▶ [Exercise requirements] Find and copy each line of the records where the string "Python" shows up.

▶ [Material for the task]
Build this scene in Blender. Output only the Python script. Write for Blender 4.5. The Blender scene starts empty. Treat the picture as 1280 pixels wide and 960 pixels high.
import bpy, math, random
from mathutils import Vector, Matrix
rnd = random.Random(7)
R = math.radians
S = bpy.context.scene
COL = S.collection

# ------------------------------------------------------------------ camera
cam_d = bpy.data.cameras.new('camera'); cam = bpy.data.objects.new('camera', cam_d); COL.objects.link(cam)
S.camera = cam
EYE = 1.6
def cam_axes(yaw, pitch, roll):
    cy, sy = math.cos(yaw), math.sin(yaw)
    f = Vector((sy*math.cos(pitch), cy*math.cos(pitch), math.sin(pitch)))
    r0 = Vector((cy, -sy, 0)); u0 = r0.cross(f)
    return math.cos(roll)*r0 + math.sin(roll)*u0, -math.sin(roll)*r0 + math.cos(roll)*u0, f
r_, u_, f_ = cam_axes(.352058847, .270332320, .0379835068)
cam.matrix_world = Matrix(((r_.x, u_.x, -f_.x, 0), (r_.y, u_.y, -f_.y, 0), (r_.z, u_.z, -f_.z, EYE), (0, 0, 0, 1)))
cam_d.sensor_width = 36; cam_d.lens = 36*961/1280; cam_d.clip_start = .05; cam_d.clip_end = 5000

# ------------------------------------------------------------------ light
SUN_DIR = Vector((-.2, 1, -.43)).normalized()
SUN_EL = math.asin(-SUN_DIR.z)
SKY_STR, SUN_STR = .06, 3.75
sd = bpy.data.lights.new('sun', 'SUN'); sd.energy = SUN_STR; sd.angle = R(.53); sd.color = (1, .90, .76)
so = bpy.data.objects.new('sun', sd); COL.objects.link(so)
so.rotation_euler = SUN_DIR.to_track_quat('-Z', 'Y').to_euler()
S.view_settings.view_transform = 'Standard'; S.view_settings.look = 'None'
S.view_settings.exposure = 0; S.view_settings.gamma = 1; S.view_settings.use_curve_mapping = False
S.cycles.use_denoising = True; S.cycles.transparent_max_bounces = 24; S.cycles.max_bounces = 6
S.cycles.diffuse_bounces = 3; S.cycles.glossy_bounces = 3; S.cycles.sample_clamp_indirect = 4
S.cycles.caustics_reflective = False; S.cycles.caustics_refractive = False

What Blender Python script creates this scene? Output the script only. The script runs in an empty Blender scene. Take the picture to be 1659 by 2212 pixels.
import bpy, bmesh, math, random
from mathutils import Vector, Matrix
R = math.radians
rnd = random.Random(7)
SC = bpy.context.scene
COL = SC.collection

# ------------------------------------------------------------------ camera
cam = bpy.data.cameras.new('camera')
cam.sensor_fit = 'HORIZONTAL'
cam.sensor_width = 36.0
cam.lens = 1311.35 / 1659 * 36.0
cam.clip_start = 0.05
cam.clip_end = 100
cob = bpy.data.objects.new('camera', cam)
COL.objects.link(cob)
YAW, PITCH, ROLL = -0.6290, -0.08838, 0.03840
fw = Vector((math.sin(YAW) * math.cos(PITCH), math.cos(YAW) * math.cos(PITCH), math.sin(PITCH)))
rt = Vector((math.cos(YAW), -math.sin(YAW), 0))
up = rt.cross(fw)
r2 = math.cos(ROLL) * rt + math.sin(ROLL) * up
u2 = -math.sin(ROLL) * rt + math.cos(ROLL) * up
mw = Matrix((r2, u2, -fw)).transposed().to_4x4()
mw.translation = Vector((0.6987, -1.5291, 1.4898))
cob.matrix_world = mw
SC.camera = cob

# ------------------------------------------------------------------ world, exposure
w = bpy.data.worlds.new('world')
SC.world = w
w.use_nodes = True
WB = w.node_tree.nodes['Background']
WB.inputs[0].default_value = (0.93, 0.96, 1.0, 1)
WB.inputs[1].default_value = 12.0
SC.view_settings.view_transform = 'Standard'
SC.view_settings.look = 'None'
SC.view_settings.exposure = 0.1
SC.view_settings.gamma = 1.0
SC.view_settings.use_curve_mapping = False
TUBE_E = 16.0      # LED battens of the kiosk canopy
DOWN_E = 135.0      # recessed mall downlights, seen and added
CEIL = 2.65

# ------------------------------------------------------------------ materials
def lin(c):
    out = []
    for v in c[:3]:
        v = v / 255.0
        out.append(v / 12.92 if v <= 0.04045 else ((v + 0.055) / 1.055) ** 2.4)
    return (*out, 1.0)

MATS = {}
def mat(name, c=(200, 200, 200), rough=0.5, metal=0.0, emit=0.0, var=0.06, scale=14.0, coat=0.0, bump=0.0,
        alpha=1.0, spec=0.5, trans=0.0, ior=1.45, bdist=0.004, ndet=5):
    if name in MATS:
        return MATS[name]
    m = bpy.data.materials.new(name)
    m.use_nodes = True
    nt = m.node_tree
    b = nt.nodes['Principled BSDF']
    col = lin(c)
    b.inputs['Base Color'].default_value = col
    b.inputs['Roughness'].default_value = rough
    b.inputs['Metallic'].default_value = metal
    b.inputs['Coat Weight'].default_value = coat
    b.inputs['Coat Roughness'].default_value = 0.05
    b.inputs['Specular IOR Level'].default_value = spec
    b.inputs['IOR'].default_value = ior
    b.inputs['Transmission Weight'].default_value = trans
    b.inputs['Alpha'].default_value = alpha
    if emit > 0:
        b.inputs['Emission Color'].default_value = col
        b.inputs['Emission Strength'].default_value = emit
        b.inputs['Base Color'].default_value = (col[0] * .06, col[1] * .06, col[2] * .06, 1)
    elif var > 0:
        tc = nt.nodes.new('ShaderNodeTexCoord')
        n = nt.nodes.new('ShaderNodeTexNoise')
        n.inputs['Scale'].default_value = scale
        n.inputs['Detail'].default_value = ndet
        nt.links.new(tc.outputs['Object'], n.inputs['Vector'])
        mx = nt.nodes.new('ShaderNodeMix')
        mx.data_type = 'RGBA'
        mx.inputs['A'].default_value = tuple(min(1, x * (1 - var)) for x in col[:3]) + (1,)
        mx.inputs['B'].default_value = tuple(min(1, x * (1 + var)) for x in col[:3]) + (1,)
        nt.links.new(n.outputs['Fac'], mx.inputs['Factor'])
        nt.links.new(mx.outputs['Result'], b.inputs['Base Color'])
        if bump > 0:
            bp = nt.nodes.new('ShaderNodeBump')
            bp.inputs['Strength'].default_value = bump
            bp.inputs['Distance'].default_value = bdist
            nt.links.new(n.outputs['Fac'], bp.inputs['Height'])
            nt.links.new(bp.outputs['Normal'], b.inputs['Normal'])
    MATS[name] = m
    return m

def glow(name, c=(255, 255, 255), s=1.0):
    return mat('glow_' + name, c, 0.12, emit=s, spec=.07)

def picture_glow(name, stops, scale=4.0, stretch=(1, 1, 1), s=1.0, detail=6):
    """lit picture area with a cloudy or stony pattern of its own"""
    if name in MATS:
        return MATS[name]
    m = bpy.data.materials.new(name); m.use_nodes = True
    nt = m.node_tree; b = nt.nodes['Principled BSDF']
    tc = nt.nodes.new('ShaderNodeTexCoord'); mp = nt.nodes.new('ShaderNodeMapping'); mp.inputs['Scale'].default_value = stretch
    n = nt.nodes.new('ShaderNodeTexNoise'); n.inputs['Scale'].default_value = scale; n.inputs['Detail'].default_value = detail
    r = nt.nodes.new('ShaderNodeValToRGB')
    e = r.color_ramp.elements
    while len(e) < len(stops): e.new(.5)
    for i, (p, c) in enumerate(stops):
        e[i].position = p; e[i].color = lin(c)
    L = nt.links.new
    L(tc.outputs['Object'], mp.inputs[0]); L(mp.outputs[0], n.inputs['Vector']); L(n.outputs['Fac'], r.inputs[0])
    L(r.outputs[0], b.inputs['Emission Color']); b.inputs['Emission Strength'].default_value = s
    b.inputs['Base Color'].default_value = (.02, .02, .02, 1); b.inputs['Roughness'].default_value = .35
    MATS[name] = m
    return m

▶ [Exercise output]
Build this scene in Blender. Output only the Python script. Write for Blender 4.5. The Blender scene starts empty. Treat the picture as 1280 pixels wide and 960 pixels high.
What Blender Python script creates this scene? Output the script only. The script runs in an empty Blender scene. Take the picture to be 1659 by 2212 pixels.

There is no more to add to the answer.